Thursday, January 03, 2019

Book Report: "The Adventures of Tom Sawyer"

The Adventures of Tom SawyerThe Adventures of Tom Sawyer by Mark Twain
My rating: 5 of 5 stars

Of all Mark Twain's considerable gifts, perhaps the greatest was that which allowed him to remember just what it was like to be a kid.

Childhood is not the time of whimsical innocence that adults tend to revise it as, but a plight of constant stresses, unlimited analysis and grandiose plans constructed, obliterated and reformed. His portrait of Tom Sawyer is of a troubled young genius longing to find his place in the world, bristling against the unnatural restrictions society thrusts upon him.

Twain revels in the elaborate rituals and flighty superstitions of his small-town, mid-19th century youth.
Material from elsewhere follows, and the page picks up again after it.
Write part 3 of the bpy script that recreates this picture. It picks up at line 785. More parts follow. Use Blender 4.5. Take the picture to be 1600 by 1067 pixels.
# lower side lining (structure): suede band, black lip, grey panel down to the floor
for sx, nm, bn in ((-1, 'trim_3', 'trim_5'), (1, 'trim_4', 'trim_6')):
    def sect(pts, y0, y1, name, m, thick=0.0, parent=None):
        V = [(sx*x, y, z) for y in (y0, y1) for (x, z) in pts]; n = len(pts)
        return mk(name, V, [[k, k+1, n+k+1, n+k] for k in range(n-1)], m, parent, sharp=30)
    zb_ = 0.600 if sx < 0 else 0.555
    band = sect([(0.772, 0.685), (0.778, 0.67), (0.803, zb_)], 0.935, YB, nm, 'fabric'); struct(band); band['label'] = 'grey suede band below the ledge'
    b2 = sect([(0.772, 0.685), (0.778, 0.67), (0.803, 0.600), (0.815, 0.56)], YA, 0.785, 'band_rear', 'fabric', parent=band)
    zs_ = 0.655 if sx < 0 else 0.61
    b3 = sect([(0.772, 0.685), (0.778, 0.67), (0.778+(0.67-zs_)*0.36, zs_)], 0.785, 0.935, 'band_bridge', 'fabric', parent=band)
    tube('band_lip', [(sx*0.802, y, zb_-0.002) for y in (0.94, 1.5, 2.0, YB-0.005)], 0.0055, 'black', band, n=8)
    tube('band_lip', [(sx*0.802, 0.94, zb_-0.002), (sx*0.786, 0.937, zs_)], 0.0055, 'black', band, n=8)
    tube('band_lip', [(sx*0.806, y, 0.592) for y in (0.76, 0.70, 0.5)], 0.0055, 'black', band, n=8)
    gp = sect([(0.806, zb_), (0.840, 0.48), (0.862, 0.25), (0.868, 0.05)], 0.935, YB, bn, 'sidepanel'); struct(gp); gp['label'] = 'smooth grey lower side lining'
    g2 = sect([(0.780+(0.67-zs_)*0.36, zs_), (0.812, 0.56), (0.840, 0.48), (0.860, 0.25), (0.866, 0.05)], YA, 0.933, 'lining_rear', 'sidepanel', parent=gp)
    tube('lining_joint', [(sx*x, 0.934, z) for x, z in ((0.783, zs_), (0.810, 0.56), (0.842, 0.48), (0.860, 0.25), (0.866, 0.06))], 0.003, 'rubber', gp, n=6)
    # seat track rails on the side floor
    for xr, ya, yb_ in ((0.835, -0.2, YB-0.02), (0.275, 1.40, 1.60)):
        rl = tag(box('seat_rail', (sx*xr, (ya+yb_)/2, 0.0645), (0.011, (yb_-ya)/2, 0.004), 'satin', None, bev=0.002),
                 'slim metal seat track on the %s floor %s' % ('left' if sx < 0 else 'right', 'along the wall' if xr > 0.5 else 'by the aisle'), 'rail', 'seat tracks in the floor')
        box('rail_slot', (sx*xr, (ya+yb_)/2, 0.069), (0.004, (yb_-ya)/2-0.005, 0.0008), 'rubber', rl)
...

He treats Sawyer, Huck Finn and their orbit of pals with respect and dignity, while casting the adults who surround them as hapless stooges. In a sense, he sees the world just as he did as a child, and just as children continue to do. Kids have a fresh-eyed way of breaking down the nonsense that adults surround themselves with, and Twain never lost that sense of incisive deconstruction.

As he does in "A Connecticut Yankee in King Arthur's Court," Audible narrator Nick Offerman channels the late author's sly wittiness and thick, Southern-fried bravado. Offerman's existence is a compelling argument that reincarnation exists, and Twain's voice has come back in the form of his thick baritone.

As beautifully descriptive as it is wickedly funny, "The Adventures of Tom Sawyer" transcends its genre of young adult literature and takes its place among the ranks of glorious fiction. Its lessons and philosophical observations are as timeless and golden as the ephemeral, daring glow of youth.